O processo de Luís se soma a diversos outros do período escravocrata do país, especialmente em relação ao imposto aplicado, a “meia siza”. É o caso da menina Bernarda, de 13 anos, nascida na Lapa (PR) e comprada por um morador do Rio Grande do Sul. Já a “meia siza” de Maria, de 17 anos, foi paga por um comprador de Ponta Grossa, como mostram os registros do tribunal. Em 1876, viviam no Paraná 10.560 escravizados, os quais vinham principalmente pelo porto de Paranaguá, que foi um centro de contrabando de pessoas escravizadas. A campanha abolicionista chegou ao Paraná a partir de 1880 e seus grandes incentivadores foram os magistrados Vicente Machado, Casimiro dos Reis Gomes e Silva e Itaciano Teixeira, que mais tarde seria desembargador.

 

Conflitos e revoluções que revolucionaram o tribunal

 

     

     

Fotos de Claro Jansson

 

O tribunal paranaense foi criado em 1891 como o nome de Tribunal de Apelação, já que era um órgão de 2ª instância para atender as apelações dos casos julgados na 1ª instância em que cabia recurso. Os magistrados estavam estruturando o tribunal quando a tropa revolucionária dos federalistas, os “maragatos”, que vinham do Rio Grande do Sul, avançou pelo território paranaense em 1894. O objetivo dos revoltosos era chegar na capital do país, o Rio de Janeiro na época, e derrubar o governo Floriano Peixoto. As forças que defendiam o governo usavam um uniforme azul com barrete vermelho e, por isso, foram apelidados de “pica-paus”.

As batalhas aconteceram em Paranaguá, Antonina, Tijucas do Sul e Lapa, onde se deu um grande combate chamado de Cerco da Lapa. Nesse conflito, a cidade ficou sitiada pelos “maragatos”, provocando quase 500 mortes, inclusive do coronel Gomes Carneiro, que liderava a resistência. Durante a Revolução Federalista, foi destruída grande parte do arquivo do tribunal e das comarcas de Paranaguá, São José dos Pinhais, Cerro Azul, Campo Largo, Palmeira, Ponta Grossa, Guarapuava e Castro.
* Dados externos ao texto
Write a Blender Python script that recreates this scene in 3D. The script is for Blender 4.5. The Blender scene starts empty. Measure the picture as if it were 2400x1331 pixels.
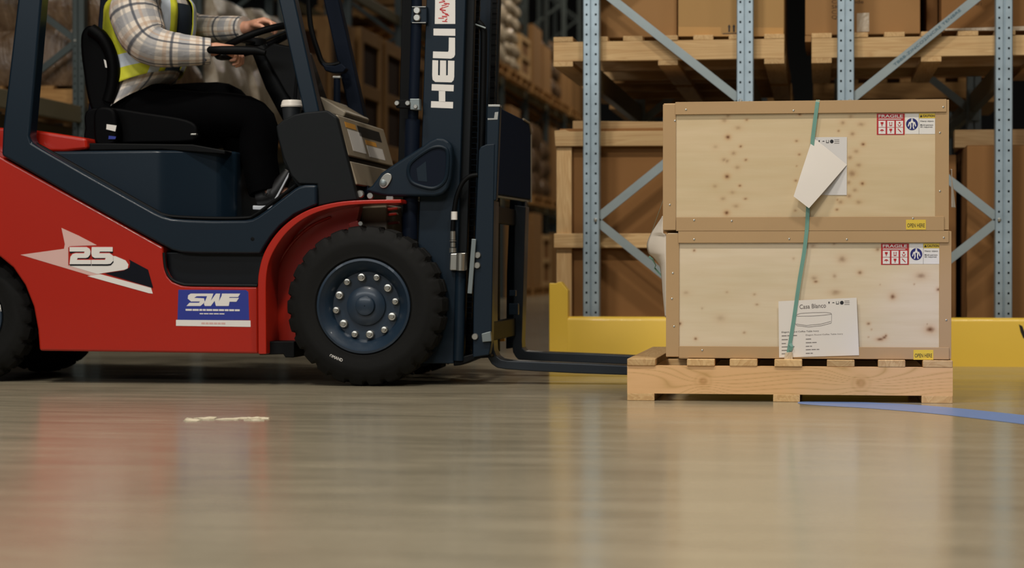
import bpy, bmesh, math, random
from math import sin, cos, pi, radians
from mathutils import Vector, Matrix, noise

random.seed(7)
scene = bpy.context.scene
COL = scene.collection

# ------------------------------------------------------------------ camera
FPX, H, YAW = 5000.0, 0.474, radians(8.2)
PITCH = math.atan((665.5 - 628.0) / FPX)
cam_d = bpy.data.cameras.new('camera')
cam = bpy.data.objects.new('camera', cam_d)
COL.objects.link(cam)
cam.location = (0, 0, H)
cam.rotation_euler = (pi / 2 - PITCH, 0, YAW)
cam_d.sensor_width = 36.0
cam_d.lens = 36.0 * FPX / 2400.0
cam_d.clip_start, cam_d.clip_end = 0.05, 200
cam_d.dof.use_dof = True
cam_d.dof.focus_distance = 7.75
cam_d.dof.aperture_fstop = 3.2
scene.camera = cam

# ------------------------------------------------------------------ world, lights, exposure
world = bpy.data.worlds.new('world')
scene.world = world
world.use_nodes = True
world.node_tree.nodes['Background'].inputs['Color'].default_value = (0.9, 0.95, 1.0, 1)
world.node_tree.nodes['Background'].inputs['Strength'].default_value = 0.02
vs = scene.view_settings
vs.view_transform = 'Standard'
vs.look = 'None'
vs.gamma = 1.0
vs.use_curve_mapping = False
vs.exposure = 0.2


def area(name, loc, target, sx, sy, power, col):
    l = bpy.data.lights.new(name, 'AREA')
    l.shape = 'RECTANGLE'
    l.size, l.size_y = sx, sy
    l.energy = power
    l.color = col
    o = bpy.data.objects.new(name, l)
    COL.objects.link(o)
    o.location = loc
    d = Vector(target) - Vector(loc)
    o.rotation_euler = d.to_track_quat('-Z', 'Y').to_euler()
    return o


# added soft front light, high behind and to the left of the camera
area('added_front_light', (-6.0, -11.8, 7.2), (-1.0, 8.0, 0.8), 13.0, 2.6, 700, (0.95, 0.98, 1.0))
# high bay lamps over the cross aisle, where the pallets are set down
for i, (lx, ly, p) in enumerate([(-3.5, 4.6, 300), (1.5, 4.6, 270), (5.5, 6.5, 90), (-2.6, -0.5, 420)]):
    area('high_bay_light', (lx, ly, 8.2), (lx, ly, 0), 1.2, 0.5, p, (1.0, 0.94, 0.85))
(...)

As atividades judiciárias foram paralisadas, e os desembargadores do tribunal apoiaram os rebeldes, o que gerou conflitos após a revolução.

A disputa de território entre Paraná e Santa Catarina por causa da expropriação de terras e o desejo dos latifundiários em expulsar os sertanejos e vender as terras para os imigrantes europeus gerou um conflito conhecido como Contestado. Em 1912, o TJPR aprovou por unanimidade um voto de pesar pelas mortes e, na divisão do território, perdeu os Termos de Itaiapólis, nas comarcas de Rio Negro e de Três Barras. Na época, também ocorreu um prolongado processo judicial para apurar a morte do coronel João Gualberto, chefe das forças do governo, em Palmas (que na época se chamava Irani).
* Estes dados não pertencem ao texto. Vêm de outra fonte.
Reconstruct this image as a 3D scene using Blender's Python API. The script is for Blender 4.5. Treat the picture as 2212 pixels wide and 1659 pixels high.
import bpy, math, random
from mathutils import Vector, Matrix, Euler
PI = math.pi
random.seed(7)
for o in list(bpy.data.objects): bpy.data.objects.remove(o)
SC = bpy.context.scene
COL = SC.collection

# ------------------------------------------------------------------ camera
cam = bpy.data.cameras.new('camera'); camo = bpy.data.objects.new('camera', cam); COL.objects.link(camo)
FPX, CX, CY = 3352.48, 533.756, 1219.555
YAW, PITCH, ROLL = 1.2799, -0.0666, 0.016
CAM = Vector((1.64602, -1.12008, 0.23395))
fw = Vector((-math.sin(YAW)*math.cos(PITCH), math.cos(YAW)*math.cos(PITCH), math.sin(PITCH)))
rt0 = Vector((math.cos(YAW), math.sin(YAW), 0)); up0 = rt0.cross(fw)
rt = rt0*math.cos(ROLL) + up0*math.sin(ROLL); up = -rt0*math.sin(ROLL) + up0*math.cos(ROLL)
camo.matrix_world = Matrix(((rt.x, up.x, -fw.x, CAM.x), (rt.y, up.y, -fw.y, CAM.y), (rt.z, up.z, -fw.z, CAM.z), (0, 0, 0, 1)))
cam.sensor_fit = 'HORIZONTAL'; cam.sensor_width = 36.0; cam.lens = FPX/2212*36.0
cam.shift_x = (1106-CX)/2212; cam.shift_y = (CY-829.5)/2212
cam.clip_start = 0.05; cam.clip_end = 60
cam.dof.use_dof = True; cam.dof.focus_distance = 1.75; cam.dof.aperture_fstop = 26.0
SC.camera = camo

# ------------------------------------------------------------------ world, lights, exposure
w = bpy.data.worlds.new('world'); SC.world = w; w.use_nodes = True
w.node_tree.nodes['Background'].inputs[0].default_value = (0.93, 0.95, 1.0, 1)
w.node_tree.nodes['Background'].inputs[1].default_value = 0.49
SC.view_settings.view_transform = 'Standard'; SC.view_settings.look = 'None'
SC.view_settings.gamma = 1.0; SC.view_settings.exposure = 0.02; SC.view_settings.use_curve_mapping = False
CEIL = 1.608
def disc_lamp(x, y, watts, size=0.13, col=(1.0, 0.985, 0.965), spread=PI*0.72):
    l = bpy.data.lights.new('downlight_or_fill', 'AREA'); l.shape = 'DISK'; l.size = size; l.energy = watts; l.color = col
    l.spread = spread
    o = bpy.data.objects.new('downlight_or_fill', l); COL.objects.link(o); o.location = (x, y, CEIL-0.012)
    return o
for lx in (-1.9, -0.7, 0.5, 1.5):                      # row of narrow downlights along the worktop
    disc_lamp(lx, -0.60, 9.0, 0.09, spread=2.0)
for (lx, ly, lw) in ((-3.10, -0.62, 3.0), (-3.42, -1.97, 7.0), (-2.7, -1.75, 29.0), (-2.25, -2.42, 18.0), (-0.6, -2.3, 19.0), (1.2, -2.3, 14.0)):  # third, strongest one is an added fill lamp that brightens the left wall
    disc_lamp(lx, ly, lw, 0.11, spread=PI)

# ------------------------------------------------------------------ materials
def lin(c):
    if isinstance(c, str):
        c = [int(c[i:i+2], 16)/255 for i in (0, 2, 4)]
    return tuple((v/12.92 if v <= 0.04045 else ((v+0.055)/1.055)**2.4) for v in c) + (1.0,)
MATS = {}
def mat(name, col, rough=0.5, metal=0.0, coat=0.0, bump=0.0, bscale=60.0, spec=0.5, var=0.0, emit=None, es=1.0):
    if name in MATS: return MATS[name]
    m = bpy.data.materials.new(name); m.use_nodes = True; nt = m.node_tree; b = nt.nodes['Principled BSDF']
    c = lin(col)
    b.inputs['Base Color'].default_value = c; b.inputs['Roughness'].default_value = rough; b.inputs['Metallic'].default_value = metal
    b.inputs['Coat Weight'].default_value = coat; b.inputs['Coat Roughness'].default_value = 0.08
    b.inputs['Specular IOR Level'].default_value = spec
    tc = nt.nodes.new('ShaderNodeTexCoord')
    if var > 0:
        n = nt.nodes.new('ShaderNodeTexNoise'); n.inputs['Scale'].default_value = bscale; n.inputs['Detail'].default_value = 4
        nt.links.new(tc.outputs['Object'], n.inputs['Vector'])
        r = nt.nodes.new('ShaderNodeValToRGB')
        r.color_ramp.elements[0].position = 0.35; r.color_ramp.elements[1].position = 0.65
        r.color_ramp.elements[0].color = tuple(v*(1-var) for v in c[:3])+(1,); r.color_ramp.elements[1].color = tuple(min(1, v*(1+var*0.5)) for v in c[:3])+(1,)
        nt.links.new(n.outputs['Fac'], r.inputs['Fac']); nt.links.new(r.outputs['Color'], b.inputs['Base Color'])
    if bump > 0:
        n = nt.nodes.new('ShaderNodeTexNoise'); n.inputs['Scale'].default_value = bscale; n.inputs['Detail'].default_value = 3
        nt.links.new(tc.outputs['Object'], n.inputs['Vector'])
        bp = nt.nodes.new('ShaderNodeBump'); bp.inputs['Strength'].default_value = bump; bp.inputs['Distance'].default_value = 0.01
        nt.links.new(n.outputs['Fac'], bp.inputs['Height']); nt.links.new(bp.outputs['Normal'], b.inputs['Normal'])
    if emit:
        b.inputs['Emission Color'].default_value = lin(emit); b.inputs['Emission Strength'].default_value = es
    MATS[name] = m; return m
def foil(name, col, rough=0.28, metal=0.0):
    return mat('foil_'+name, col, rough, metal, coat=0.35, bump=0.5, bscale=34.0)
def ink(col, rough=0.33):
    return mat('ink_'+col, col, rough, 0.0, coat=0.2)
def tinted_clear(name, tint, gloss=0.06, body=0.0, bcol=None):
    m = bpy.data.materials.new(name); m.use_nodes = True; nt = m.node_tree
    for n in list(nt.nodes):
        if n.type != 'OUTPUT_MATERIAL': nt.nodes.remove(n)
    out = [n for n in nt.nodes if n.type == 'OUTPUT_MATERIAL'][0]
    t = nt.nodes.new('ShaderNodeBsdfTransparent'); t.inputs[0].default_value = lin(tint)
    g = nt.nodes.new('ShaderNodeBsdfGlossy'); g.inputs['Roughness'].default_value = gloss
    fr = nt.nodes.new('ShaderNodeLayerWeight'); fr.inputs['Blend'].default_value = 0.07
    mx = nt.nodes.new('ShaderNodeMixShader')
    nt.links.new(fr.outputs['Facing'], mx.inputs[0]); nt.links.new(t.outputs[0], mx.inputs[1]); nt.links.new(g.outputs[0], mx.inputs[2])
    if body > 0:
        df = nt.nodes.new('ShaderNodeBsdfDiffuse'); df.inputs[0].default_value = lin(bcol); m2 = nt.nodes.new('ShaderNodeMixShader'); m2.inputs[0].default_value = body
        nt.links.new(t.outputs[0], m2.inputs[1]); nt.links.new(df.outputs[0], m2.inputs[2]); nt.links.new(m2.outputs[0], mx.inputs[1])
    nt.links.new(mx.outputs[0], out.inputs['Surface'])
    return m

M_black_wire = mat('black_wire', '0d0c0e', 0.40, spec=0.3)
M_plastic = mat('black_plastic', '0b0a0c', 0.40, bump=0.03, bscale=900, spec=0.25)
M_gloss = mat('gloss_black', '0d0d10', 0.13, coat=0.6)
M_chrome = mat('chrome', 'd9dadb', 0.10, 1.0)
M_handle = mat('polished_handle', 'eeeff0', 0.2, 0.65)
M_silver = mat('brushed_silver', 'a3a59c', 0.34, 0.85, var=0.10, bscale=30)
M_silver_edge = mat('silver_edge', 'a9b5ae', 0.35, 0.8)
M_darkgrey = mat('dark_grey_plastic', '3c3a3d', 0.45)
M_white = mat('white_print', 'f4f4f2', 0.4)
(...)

Decisões ditatoriais que impactaram o TJPR

Outro evento conflituoso que impactou o judiciário paranaense foi a Revolução de 1930, quando os oficiais tomaram os quartéis curitibanos em apoio a Getúlio Vargas, que, logo em seguida, assumiu a presidência do Brasil. Em 1931, o tribunal paranaense sofreu os efeitos da revolução e foram exonerados os desembargadores Artur da Silva Leme e Eudoro Cavalcanti Albuquerque. Nesse período, foi criado o cargo de vice-presidente do TJPR e a Corregedoria-Geral foi extinta, sendo restabelecida apenas em 1940. Foi durante o governo de Vargas, o Estado Novo, que as comarcas do Paraná foram divididas em entrâncias, de acordo com a população das comarcas.
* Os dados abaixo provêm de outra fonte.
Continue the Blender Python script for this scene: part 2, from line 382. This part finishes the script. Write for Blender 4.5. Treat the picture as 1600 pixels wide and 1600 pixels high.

Durante o a ditadura cívico-militar, iniciada em 1964, 4 mil pessoas foram presas e cerca de mil foram torturadas pelas forças do governo. O poder judiciário perdeu sua autonomia e não podia avaliar as cassações de direitos políticos e mandatos, nem as demissões de funcionários públicos. Promotores e magistrados considerados da oposição foram demitidos. No período, como mostra o relatório da Comissão da Verdade, 15 magistrados foram aposentados compulsoriamente, 13 eram juízes e dois desembargadores, Alceste Ribas de Macedo e José Pacheco Júnior. Além disso, todos os advogados que concorressem para desembargador pelo Quinto Constitucional no TJPR precisavam passar por investigação da Delegacia da Ordem Política Social (DOPS) durante o período da ditadura, que só teve fim em 1985.